In some ways, Iranian oil entering the market has benefited the US. “The fact that the Iranians have been able to export a lot more oil in the last six months is a major reason why oil prices have been kept down,” Brew, the author of Petroleum and Progress in Iran, explains.

Brew says more attention must be paid to why Iran has been attacking vessels in the strait. “The reason they go after tankers, I think without exception, is in response to perceived provocations against their own oil exports,” he told Vox. “Each of these attempts to interdict Iranian oil then prompted an Iranian response against tankers in the Gulf. So the Iranians are doing this in response to US action.”

The risks: Tanker War 2.0

If this doesn’t stabilize the Gulf, where does it lead? For experts, the Biden policy recalls the Tanker War of 1987 to 1988.

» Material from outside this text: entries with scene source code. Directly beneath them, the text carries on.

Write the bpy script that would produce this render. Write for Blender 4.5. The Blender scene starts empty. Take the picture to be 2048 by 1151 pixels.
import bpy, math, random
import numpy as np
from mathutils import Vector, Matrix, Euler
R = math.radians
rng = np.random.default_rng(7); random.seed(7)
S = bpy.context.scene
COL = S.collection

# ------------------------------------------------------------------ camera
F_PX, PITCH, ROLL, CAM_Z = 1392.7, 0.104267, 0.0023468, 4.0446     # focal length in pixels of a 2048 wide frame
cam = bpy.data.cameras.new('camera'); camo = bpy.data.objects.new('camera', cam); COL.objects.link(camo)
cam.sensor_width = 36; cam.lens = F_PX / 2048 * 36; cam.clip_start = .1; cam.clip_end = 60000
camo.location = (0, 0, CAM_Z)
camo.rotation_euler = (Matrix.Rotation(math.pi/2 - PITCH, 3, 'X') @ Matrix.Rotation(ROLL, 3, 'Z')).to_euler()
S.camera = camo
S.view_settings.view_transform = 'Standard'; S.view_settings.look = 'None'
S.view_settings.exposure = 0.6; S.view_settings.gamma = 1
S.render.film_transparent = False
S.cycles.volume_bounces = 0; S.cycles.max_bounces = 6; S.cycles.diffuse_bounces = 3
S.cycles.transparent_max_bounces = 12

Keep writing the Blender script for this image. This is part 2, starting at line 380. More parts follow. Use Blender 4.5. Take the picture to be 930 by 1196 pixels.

Amid the Iran-Iraq War, the United States Navy entered the Persian Gulf to protect energy supplies as Iran and Iraq were targeting each other’s oil infrastructure. The US also wanted to assert its influence in the late Cold War moment as the Soviet Union’s petroleum production gave it significant power. Oil prices were spiking, and the US was still dependent on imports (and many NATO members were importers). So the US jumped into the fray and reflagged Kuwaiti tankers and then escorted them out of the strait.

It was a consequential policy change. Before that, few US troops were stationed in the region. Brew calls it “the beginning of major US military operations to secure the flow of oil in the Gulf.”

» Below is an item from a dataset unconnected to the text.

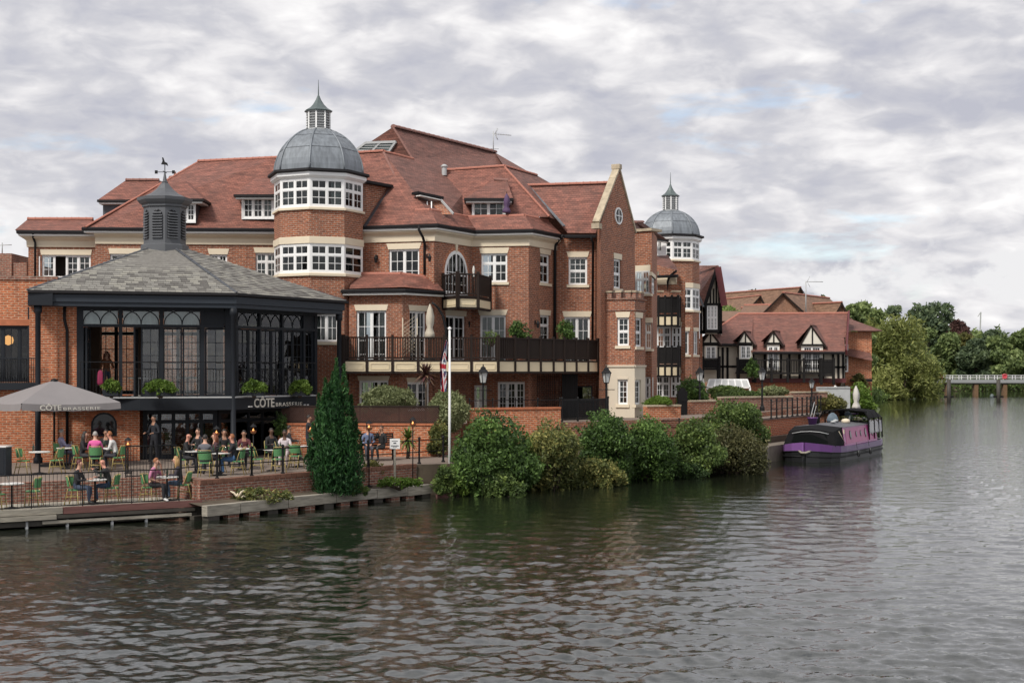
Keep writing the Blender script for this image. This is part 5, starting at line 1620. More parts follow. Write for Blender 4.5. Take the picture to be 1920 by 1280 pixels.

And the conflict expanded: In April 1988, the US launched Operation Praying Mantis against Iran. Three months later, the US shot down an Iranian civilian airliner and 290 people died.

Clearly, the context for this US deployment in the ‘80s is very different than today: The US isn’t trudging into an all out war.

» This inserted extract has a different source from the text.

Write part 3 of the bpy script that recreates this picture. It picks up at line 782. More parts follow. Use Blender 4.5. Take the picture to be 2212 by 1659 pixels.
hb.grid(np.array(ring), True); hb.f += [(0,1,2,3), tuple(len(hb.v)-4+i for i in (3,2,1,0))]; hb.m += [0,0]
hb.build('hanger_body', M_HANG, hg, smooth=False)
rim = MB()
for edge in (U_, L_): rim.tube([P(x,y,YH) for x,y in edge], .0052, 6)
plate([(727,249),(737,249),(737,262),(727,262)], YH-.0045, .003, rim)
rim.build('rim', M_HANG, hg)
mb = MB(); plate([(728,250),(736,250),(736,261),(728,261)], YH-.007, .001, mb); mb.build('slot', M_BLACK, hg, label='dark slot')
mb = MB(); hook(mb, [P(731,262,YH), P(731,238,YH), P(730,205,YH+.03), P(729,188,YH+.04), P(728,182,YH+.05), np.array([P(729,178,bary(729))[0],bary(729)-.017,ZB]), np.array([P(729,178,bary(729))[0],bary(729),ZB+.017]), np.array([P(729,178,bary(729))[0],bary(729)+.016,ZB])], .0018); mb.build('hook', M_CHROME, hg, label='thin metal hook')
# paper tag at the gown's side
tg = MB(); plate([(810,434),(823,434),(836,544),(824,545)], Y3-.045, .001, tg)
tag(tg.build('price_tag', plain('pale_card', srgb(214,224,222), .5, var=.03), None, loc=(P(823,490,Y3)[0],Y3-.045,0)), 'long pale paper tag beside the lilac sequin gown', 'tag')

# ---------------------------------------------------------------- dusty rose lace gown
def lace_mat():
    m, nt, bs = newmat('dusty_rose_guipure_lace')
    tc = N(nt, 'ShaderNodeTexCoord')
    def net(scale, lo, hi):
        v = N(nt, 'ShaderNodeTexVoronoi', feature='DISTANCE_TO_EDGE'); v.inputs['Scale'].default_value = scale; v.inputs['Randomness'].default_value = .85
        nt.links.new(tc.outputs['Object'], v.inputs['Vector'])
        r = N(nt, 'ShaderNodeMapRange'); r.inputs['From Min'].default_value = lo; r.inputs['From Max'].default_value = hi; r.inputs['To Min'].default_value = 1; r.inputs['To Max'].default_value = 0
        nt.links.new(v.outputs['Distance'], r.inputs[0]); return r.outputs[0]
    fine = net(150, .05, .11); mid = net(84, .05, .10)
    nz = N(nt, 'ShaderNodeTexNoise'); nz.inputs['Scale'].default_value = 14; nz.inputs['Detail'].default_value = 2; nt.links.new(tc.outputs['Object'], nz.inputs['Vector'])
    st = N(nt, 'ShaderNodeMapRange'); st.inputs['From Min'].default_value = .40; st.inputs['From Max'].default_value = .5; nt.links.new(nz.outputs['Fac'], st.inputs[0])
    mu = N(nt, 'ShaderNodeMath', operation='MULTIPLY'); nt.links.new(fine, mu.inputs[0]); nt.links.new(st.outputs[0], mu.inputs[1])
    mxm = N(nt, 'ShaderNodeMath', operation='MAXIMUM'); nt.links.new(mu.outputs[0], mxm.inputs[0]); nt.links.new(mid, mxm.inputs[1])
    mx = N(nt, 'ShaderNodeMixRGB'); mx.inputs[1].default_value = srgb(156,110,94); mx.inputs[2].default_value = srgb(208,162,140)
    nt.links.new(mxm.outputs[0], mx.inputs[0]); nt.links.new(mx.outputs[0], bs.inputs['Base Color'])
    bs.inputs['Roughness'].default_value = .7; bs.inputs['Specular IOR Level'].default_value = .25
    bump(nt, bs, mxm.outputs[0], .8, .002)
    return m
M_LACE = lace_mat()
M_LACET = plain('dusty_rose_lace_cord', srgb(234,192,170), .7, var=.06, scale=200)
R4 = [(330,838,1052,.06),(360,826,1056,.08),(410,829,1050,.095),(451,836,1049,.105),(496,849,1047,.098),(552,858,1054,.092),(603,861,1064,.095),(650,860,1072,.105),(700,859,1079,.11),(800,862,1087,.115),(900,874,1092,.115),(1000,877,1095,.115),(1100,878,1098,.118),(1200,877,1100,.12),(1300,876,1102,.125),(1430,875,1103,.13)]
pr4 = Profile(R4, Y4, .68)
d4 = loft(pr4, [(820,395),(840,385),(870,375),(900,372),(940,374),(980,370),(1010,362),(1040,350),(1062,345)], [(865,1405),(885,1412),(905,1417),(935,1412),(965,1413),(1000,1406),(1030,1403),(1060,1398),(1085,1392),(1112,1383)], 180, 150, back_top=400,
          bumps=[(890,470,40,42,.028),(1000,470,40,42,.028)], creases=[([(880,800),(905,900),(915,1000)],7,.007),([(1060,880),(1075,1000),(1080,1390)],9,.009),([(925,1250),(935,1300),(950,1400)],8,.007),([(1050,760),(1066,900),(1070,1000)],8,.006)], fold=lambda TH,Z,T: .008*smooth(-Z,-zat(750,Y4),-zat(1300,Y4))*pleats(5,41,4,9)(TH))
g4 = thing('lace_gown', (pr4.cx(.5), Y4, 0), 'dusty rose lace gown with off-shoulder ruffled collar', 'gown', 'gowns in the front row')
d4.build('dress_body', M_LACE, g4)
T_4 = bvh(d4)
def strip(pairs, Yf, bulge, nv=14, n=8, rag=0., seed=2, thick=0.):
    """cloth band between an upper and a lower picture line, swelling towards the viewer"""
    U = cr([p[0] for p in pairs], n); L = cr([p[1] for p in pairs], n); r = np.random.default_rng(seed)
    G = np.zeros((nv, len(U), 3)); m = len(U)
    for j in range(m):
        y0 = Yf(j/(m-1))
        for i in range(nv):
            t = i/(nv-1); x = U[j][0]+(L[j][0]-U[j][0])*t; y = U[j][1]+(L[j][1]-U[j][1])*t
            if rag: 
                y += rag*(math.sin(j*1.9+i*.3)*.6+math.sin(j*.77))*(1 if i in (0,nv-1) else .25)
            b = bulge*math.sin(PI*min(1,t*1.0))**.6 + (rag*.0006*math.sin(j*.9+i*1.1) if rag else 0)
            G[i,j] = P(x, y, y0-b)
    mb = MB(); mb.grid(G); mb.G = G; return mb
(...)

But that history can teach us about the potential risks of US involvement. “Then as now, the US was looking at measures to effectively extend its defense umbrella over commercial shipping,” Brian Finucane, a former State Department lawyer now at the International Crisis Group, told Vox. “And so you could see a very similar set of legal issues being raised,” like whether a congressional vote would be needed should the current mission develop into something like 1987-88, when the US regularly engaged in hostilities against Iranian forces. “Are we going to see a replay — the executive branch, essentially taking the country to war, unilaterally, with Iran?” he added.

Even if that seems unlikely, a key question then is whether the Pentagon is introducing US service-members into an environment of imminent hostilities. Finucane is particularly concerned about Pentagon leaders potentially delegating authority to lower level personnel — like a US officer who may be escorting a vessel — and that they could engage in hostilities without sign-off from their boss.

That doesn’t mean that either the US or Iran want war. “The Iranians are generally very, very wary of shooting directly at US military personnel. They usually get proxies or third parties to do the shooting for them,” Brew says.

Nevertheless, the risks of escalation endure.

Ashford, the author of Oil, the State, and War, notes that it doesn’t seem that the US is talking to the Iranians at all, or considering other approaches to lower tensions. “Biden is basically going with the Trump maximum-pressure approach,” she told Vox. “We’re talking about putting Marines in harm’s way to try and deter Iran from attacking ships, because we’re not willing to look at any of the other political options.”